A block of data:
☆ ☆ ☆ ☆

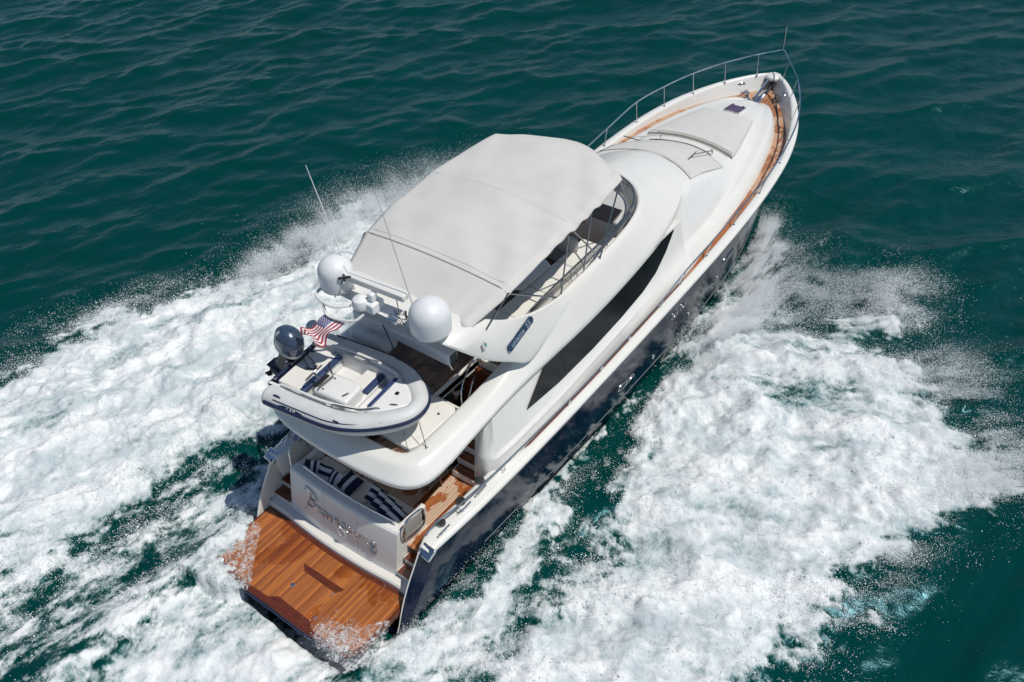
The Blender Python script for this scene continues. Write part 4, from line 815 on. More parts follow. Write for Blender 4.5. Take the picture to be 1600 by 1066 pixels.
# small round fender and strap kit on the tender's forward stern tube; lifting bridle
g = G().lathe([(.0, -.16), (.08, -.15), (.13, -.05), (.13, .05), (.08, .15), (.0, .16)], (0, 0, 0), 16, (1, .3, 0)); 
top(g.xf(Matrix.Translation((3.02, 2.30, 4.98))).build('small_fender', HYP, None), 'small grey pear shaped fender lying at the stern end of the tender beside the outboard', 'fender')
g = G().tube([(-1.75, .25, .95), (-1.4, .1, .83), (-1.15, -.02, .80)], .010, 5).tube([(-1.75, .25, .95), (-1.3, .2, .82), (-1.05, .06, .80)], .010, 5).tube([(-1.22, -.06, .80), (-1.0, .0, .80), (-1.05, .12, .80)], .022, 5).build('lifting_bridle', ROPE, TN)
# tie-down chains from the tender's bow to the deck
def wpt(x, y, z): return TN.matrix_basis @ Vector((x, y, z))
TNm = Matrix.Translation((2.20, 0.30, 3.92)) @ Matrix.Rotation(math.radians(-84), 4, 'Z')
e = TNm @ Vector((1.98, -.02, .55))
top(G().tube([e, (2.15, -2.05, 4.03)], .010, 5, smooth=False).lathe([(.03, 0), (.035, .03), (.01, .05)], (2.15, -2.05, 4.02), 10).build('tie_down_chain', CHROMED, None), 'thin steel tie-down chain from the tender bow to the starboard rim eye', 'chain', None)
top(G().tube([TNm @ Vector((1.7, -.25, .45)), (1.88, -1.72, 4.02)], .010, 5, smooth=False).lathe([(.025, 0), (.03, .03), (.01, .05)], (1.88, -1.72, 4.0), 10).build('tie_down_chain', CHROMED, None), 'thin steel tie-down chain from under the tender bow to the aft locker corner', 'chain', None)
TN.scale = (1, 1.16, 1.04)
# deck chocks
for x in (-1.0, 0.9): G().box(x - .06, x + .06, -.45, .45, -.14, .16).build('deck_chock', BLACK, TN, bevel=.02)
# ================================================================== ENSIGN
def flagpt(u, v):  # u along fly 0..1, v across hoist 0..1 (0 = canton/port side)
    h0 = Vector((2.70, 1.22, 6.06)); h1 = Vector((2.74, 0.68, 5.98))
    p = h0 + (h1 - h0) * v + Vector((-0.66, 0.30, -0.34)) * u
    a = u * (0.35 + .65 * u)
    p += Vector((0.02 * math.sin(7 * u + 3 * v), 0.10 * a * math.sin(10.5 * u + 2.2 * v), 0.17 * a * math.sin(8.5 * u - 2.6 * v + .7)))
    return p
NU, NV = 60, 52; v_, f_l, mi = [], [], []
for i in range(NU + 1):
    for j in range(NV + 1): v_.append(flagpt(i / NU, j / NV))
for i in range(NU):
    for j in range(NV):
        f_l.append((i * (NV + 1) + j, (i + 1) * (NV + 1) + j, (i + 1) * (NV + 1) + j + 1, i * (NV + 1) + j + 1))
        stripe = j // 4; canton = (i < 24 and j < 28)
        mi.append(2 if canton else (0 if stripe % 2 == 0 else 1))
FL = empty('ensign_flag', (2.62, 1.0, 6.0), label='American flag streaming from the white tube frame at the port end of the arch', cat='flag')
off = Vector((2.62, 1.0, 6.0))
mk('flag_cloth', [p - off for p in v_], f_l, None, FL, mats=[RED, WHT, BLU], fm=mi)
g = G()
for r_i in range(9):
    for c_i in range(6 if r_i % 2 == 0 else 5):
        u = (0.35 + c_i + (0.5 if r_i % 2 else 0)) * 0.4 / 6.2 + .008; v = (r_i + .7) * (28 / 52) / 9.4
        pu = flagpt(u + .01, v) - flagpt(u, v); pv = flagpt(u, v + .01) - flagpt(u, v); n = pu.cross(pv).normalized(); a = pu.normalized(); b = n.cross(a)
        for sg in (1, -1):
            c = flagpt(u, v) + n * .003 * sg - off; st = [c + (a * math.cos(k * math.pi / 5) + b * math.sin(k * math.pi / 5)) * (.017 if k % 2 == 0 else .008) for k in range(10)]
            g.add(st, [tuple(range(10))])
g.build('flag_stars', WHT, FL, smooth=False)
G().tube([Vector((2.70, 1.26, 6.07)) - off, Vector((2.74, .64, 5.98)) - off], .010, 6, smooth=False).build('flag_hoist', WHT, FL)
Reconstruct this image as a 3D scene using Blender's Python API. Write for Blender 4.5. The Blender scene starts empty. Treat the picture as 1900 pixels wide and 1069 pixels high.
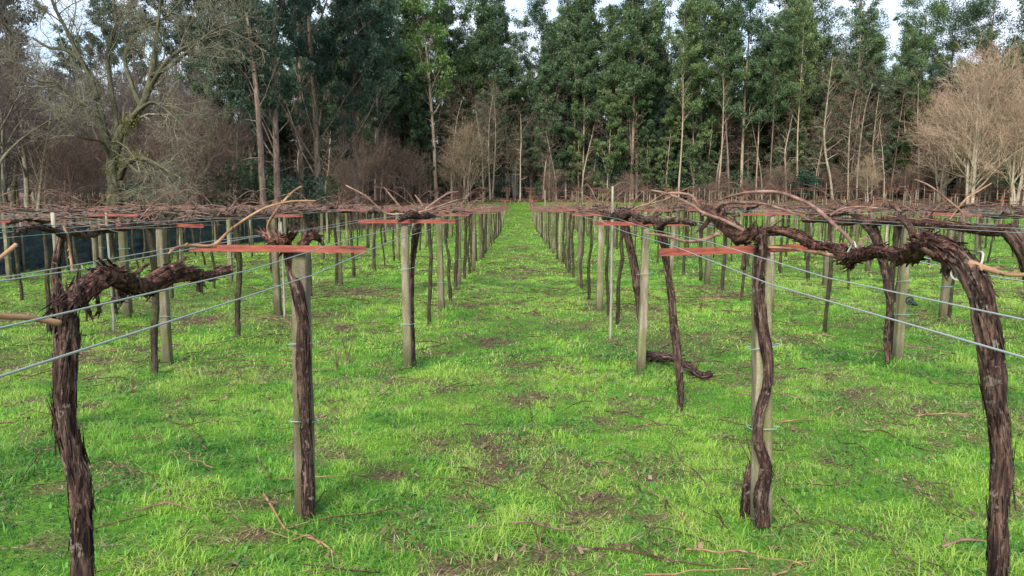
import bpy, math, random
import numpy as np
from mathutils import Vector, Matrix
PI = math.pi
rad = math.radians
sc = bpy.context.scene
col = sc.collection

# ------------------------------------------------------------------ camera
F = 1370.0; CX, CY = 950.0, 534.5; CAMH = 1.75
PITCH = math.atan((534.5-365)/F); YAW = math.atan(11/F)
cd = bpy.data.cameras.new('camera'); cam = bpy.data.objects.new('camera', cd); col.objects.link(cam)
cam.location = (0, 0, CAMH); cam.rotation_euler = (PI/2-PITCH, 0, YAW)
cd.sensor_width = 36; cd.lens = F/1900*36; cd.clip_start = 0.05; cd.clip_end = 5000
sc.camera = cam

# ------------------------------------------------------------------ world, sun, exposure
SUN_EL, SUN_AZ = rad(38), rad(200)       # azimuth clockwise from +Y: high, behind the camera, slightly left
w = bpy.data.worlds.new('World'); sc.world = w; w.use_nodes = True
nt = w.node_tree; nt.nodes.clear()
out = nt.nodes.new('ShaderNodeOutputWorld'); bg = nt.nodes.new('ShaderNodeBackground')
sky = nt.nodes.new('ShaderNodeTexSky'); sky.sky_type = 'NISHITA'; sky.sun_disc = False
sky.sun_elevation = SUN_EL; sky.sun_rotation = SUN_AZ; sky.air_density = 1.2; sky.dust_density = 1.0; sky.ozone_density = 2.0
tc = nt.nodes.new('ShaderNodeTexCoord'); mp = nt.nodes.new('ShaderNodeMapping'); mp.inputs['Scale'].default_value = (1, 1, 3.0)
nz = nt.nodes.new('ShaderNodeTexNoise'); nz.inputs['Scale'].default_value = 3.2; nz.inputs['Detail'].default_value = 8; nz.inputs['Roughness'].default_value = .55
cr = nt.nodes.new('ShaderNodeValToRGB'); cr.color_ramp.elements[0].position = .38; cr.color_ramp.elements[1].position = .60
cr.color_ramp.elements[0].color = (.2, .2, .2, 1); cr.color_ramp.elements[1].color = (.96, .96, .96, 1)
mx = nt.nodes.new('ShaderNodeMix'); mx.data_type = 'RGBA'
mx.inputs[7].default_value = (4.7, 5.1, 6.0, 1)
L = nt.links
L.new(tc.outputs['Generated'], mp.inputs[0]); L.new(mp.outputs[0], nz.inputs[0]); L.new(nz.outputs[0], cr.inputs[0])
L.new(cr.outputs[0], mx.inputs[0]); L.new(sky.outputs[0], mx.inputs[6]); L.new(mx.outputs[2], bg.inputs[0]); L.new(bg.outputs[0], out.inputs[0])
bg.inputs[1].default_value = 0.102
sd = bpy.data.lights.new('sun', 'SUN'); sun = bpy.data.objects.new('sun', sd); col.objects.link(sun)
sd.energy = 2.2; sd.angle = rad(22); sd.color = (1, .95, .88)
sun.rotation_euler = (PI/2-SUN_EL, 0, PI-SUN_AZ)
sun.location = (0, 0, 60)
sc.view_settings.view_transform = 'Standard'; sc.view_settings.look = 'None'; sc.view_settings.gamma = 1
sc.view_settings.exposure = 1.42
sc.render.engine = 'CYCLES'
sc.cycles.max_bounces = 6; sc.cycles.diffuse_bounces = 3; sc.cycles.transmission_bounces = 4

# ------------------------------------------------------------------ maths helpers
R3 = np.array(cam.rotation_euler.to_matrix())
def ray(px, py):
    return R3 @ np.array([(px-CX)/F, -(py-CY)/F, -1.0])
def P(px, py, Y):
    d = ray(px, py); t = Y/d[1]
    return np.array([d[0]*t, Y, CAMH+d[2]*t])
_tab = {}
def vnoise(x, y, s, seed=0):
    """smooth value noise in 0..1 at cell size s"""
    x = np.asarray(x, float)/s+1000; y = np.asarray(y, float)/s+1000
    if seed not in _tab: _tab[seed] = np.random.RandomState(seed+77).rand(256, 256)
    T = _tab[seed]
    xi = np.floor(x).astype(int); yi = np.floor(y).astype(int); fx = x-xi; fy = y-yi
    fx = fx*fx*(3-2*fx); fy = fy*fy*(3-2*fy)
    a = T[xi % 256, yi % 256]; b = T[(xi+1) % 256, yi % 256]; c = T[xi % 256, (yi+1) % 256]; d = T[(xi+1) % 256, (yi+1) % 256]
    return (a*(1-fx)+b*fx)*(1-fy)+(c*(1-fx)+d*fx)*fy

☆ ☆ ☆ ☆

GIVEN PROBLEM
Your task is to quote, unchanged, only the lines from the line bearing "Reconstruct this image" through the line bearing "sc.camera = cam"; the pictures are not part of the copy.

ANSWER TO THE TASK
Reconstruct this image as a 3D scene using Blender's Python API. Write for Blender 4.5. The Blender scene starts empty. Treat the picture as 1900 pixels wide and 1069 pixels high.
import bpy, math, random
import numpy as np
from mathutils import Vector, Matrix
PI = math.pi
rad = math.radians
sc = bpy.context.scene
col = sc.collection

# ------------------------------------------------------------------ camera
F = 1370.0; CX, CY = 950.0, 534.5; CAMH = 1.75
PITCH = math.atan((534.5-365)/F); YAW = math.atan(11/F)
cd = bpy.data.cameras.new('camera'); cam = bpy.data.objects.new('camera', cd); col.objects.link(cam)
cam.location = (0, 0, CAMH); cam.rotation_euler = (PI/2-PITCH, 0, YAW)
cd.sensor_width = 36; cd.lens = F/1900*36; cd.clip_start = 0.05; cd.clip_end = 5000
sc.camera = cam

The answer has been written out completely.